Nonlinear Ion Acoustic Shock Waves in an electron-positron-ion plasma with relativistic positron beam

Many satellite observes different kinds of charged particles in space and astrophysical environments that influence the characteristics of nonlinear structures in the framework of Maxwellian/non-Maxwellian velocity distribution.  Owing to the occurrence of electron-positron–ion (EPI) in different space plasma environments, it is the frontline area of research for the last many years.  The nonlinear aspects of ion-acoustic shock waves (IAShWs) dynamics in electron-ion or generally pair plasma has been extensively studied as a result of their vital importance in astrophysical sciences mainly ionospheric region. A dissipative system is the main reason for the formation of shock waves. The study of the nonlinear wave propagation in EPI plasmas is useful in understanding the dynamical behavior of astrophysical plasmas. In the ionospheric plasma system, there is always a possibility of its interaction with highly intense charged particles beam coming from outer space. It is seen that the nonlinear waves in the plasmas having positrons behave differently.
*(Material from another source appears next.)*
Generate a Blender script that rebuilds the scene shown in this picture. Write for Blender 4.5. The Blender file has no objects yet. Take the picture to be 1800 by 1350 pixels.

Moreover, the behavior of IAShWs propagating in a relativistic EPI plasma model is strongly dependent on the ions and positrons temperatures, the mass ratio, and the relativistic effects. Higher-order corrections results in humped IAShWs and the kinematic viscosity, as well as the concentration of ion number density, play a pivotal role to understand the basic features of the produced IAShWs and the associated electric fields. Our findings may herald a model of EPI plasma to know the various effects of relativistic positron beam on plasma dynamics.